Ms. Bartlow’s choreography has been presented at the San Francisco Ethnic Dance Festival,
Collage de las Cultures African Dance Festival in Oakland, and the Malcolm X Jazz Arts Festival
also in Oakland, CA. Other highlights are choreographing The Sisyphus Syndrome-A JazzOpera
by written and directed by Amiri Baraka and composed by David Murray. She has also
presented her work at the Montreal Swing Riot and won the All That Jazz dance competition is
2015. She has received commissions for her choreography from the Illadelph Legend Dance
Festival in Philadelphia, City of Oakland Cultural Arts Department and, the Eastbay Community
Foundation. In 2015 Traci Bartlow’s Starchild Dance Lindy Hop Project was listed in the San
Francisco Chronicle as one of the 10 Best Performances of 2015 for her fusion of Lindy Hop and
Hip Hop dance styles. Ms. Bartlow has also choreographed for recording artist such as Dessy Di
Lauro, Martin Luther McCoy, The Coup, and S.I.L.K. E.
As a photojournalist Ms. Bartlow has documented and archived of thousands of images she
shot in the Bay Area during the 1990’s as Bay Area artist were making their indelible mark on
the culture nationally and internationally. Her photos were featured in The Source, Vibe, Rap
Pages, 4080, and Black Enterprise magazines during this era.
She is currently she is the owner of B-Love’s Guest House in west Oakland. It is a boutique
hotel with an art gallery and exquisite urban garden.
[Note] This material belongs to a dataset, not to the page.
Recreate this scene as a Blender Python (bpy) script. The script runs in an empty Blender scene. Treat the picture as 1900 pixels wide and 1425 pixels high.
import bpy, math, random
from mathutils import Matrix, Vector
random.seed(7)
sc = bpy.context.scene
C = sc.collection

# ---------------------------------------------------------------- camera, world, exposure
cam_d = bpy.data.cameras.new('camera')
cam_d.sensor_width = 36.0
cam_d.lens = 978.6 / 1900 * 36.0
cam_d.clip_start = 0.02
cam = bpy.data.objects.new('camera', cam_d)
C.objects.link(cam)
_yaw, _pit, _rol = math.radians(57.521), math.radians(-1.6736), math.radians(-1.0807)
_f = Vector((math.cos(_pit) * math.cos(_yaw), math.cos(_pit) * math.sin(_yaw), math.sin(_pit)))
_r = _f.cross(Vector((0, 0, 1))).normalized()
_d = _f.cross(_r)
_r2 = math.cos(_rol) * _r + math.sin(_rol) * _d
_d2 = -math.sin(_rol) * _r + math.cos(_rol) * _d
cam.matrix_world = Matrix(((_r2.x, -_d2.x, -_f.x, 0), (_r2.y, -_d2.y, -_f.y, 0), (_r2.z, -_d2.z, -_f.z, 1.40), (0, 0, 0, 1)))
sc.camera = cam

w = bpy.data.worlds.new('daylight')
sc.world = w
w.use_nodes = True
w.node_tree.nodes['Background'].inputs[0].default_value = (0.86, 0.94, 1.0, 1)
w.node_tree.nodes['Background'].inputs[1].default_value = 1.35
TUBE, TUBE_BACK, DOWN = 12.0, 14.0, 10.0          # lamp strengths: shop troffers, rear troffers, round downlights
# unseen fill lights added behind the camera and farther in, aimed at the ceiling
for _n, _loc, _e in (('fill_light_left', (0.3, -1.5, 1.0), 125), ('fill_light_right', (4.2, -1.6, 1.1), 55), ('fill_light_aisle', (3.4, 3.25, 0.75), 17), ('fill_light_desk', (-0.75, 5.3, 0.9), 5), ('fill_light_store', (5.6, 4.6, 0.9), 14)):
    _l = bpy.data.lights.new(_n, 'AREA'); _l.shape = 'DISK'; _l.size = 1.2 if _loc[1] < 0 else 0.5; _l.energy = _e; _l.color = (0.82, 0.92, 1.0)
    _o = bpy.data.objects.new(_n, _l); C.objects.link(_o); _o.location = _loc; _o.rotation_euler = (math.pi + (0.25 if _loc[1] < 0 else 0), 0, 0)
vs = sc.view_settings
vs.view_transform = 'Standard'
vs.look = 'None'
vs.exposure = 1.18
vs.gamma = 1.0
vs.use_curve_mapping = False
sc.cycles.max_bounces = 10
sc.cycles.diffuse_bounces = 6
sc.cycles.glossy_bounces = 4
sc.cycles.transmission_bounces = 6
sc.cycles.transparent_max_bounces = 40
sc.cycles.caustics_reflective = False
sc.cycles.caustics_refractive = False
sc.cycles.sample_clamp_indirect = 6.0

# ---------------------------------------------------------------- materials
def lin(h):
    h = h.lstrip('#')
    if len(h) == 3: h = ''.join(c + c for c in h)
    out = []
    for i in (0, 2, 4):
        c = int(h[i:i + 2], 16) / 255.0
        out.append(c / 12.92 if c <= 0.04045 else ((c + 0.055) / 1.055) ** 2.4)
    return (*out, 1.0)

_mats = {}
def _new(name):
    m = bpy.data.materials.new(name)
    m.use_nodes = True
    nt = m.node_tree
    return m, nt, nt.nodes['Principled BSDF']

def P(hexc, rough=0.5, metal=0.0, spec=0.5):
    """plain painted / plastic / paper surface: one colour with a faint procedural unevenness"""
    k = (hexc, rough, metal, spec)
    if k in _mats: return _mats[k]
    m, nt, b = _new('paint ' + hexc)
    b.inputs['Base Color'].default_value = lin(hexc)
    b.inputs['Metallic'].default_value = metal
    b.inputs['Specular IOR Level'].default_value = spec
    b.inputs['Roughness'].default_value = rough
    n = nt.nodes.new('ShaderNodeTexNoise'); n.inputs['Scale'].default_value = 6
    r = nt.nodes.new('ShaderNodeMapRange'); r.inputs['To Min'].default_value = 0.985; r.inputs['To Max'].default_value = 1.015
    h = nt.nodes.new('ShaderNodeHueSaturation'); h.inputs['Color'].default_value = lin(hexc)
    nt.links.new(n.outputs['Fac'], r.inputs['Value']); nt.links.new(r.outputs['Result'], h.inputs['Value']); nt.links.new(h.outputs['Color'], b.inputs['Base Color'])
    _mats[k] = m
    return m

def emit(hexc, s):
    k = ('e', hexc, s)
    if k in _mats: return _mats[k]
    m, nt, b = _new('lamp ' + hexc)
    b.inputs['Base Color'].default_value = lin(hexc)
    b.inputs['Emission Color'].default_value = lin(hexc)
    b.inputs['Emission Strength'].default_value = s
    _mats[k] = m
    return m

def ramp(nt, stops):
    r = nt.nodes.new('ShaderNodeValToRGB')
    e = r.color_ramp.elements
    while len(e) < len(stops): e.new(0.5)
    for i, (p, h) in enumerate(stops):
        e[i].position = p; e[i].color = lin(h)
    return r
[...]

In the summer of 2022, B-Love’s Guest
House will premiere Oakland Picture Lady: Tales of a 90’s Girl, a collection of Ms. Bartlow’s
photographs, collages, and short stories of her fascinating life experiences as a hip hop
photojournalist from 1992 -1999.
With a longstanding career in arts and activism she has consulted with many arts and social
justice organizations in developing, maintaining, and scaling their cultural impact on their
changing neighborhoods. She continues her work of healing, empowering, and telling the
vibrant and compelling stories of black people through performance and visual art.